Problem details |
Tell how many lines in the data below hold the string "part"; give nothing but the number.

Exercise inputs |
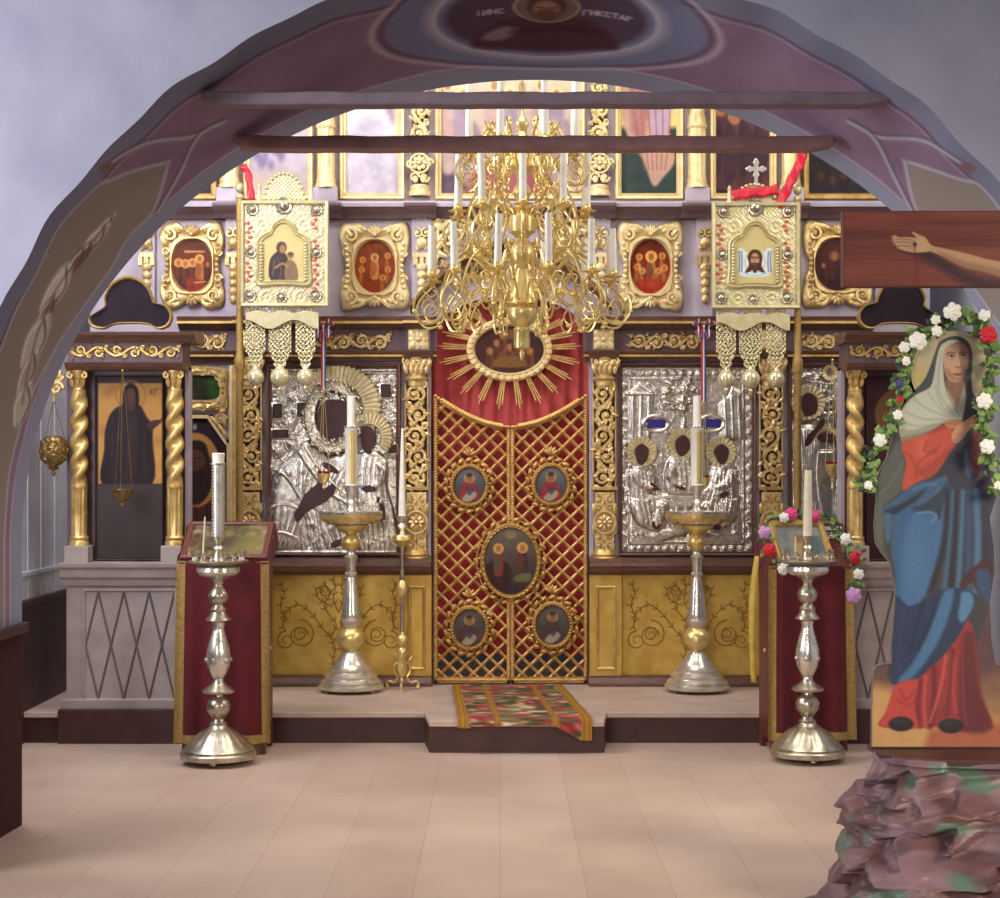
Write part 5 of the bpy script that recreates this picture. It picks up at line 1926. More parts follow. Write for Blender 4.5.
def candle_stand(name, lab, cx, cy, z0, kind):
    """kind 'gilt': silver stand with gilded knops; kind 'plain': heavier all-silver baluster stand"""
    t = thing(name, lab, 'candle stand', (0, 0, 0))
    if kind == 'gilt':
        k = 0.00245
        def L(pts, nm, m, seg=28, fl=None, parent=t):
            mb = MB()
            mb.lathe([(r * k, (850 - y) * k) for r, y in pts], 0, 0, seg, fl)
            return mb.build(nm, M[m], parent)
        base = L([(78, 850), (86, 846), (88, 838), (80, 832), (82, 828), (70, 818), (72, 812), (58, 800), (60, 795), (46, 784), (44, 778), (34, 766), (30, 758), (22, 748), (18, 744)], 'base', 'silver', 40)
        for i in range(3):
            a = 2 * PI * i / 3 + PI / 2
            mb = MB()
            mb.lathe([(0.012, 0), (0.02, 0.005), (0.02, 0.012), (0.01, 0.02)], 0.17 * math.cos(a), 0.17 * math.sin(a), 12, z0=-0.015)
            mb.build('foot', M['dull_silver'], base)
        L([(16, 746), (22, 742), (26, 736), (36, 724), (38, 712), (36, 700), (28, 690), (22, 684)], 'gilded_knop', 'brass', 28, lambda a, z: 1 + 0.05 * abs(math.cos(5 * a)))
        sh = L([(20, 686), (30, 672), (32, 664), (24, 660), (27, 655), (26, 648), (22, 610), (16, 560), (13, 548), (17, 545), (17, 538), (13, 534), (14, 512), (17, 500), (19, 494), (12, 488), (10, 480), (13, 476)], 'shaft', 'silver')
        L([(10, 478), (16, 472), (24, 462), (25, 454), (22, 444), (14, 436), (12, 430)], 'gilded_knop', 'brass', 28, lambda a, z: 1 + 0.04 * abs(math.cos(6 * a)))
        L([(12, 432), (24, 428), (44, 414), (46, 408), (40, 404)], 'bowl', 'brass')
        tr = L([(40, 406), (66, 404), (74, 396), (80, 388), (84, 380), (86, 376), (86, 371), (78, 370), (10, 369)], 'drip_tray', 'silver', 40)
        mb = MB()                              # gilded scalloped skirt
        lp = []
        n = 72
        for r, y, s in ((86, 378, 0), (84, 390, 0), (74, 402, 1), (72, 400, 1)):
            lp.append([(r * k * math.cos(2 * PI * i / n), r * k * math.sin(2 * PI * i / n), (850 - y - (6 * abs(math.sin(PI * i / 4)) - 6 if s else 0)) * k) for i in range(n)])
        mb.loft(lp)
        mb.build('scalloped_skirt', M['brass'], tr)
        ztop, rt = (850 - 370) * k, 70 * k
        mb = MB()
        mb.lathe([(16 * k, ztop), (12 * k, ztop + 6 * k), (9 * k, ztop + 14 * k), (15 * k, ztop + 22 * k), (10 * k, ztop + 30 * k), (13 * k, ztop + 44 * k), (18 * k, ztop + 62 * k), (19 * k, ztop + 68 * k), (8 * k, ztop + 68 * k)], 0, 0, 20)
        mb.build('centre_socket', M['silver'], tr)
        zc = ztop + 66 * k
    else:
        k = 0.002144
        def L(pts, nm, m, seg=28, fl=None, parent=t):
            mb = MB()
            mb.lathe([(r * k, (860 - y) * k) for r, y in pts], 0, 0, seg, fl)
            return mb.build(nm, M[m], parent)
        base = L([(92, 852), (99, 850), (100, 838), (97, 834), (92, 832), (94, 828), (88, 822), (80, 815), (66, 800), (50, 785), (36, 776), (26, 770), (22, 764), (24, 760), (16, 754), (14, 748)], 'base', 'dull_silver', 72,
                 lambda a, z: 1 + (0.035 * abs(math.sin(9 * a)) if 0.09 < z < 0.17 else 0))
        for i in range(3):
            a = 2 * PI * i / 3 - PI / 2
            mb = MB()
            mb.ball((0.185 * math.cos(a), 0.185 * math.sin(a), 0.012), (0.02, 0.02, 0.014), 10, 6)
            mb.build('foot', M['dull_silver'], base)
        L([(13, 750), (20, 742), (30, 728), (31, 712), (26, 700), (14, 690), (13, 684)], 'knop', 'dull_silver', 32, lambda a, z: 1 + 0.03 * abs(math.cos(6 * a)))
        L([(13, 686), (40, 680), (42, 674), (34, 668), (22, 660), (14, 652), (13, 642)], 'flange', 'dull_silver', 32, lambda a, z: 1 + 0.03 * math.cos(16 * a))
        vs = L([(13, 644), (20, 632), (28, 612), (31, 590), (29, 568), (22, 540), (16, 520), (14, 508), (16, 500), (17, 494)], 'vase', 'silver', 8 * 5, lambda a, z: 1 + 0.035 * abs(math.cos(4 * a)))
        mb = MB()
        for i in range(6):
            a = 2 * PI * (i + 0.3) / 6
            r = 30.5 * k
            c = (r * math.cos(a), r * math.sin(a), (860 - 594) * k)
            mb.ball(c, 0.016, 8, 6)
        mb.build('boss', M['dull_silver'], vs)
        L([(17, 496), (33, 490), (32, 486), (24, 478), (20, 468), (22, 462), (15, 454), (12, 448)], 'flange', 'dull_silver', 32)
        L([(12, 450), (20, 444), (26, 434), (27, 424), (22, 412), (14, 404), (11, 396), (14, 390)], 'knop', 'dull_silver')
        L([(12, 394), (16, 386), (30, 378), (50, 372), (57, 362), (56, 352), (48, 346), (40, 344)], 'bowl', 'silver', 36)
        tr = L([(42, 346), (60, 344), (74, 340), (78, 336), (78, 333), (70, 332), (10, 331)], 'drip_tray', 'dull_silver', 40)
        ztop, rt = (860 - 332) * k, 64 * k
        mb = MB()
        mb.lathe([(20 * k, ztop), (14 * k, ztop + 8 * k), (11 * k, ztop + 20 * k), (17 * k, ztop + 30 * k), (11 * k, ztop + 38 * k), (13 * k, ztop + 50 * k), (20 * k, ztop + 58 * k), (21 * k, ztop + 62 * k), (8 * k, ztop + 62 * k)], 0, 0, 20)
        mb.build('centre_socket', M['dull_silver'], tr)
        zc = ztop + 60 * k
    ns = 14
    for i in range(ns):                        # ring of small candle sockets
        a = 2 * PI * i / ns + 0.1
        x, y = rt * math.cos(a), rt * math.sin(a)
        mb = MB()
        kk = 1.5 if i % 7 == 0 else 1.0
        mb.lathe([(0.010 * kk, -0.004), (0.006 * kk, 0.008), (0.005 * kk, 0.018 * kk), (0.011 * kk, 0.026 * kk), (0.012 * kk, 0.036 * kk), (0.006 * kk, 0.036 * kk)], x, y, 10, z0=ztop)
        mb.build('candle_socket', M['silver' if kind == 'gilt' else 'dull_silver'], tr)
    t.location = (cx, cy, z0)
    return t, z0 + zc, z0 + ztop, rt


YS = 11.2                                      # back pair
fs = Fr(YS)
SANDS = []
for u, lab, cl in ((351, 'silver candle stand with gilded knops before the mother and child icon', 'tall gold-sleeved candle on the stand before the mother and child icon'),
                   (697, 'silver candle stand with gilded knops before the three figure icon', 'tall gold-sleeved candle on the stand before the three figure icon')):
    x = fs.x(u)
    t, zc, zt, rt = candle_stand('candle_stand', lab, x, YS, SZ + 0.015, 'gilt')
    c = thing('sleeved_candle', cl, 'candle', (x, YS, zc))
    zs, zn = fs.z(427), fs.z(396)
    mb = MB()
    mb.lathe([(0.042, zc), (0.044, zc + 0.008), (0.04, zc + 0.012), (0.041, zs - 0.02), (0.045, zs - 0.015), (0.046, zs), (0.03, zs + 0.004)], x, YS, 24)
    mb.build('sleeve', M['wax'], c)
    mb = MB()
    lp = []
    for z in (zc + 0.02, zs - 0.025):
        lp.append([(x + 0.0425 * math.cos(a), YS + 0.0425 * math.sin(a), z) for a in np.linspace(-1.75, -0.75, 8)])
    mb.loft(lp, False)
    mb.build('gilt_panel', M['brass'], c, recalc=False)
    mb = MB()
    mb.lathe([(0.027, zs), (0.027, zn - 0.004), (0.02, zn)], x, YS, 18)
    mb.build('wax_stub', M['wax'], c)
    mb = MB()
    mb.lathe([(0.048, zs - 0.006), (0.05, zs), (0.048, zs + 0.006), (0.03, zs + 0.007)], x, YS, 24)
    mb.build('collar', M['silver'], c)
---
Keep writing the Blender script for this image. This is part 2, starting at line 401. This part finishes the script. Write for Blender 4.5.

Response to this task |
2